Convenors
Sukumar Narayana - University of Delhi, Department of Political Science, Delhi, IndiaJoanna Pfaff-Czarnecka - University of Bielefeld, Social Anthropology, Bielefeld, Germany (2)
Long Abstract
Academic spaces have a tendency to flourish in self contained silos, especially in South Asia where multiple exclusions of gender/caste/language/ethnicity etc operate to prevent access to education. The semantics of cultural and ideological domination ensured that such people were stigmatized and invizibilised often resulting in their being silenced. Their efforts to claim these spaces marked them as deviant bodies. It is only in the last few decades that policy interventions of the state enabled the marginalized to make inroads into such prohibited territories. Despite such efforts, such students continue to be ghettoised and out of desperation, they end their lives. Students committing suicides is a reflection of the rising cost of inequality in the neo-liberal regime.

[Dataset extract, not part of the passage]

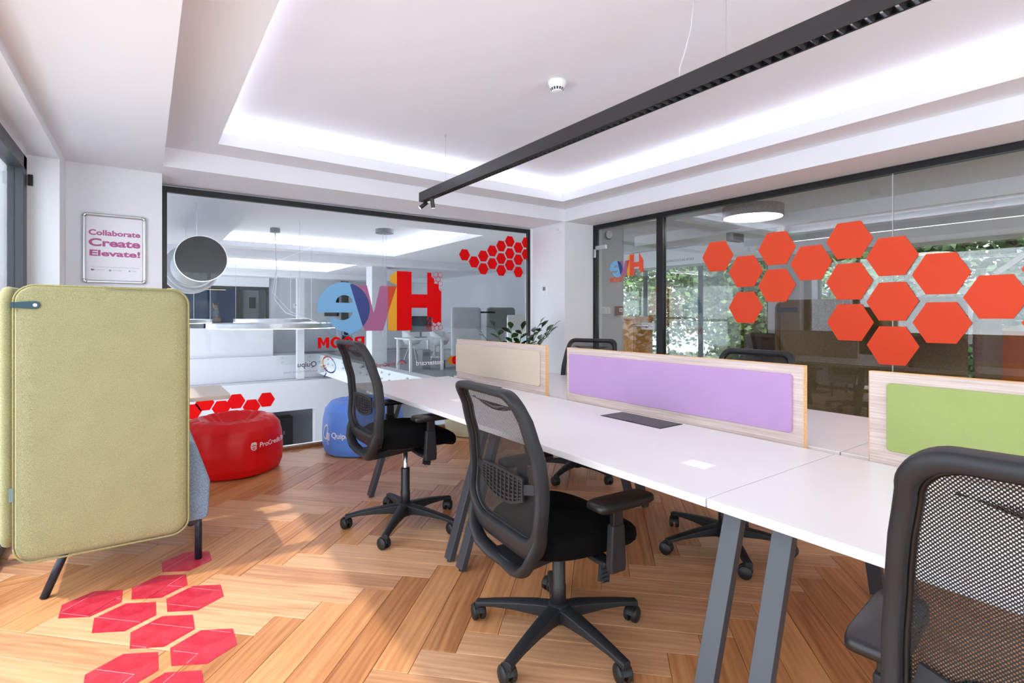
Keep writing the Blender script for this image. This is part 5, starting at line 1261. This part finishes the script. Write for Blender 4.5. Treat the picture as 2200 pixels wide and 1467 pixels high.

Needless to mention, such encroachments have been contested by the dominant social categories that were controlling the knowledge production. The last few decades have witnessed numerous instances wherein institutions of higher learning have been in turmoil as the epistemological isolation of the marginalized groups have been contested. This panel focuses on the existing multiple forms of inequalities in university spaces across South Asia, the resultant epistemicide and the methodological processes through which these socio-cultural polarities are unravelled and examined. It is essential to map these multiple experiences of assertion and pain through narratives of stake holders, pedagogic and policy interventions in South Asia.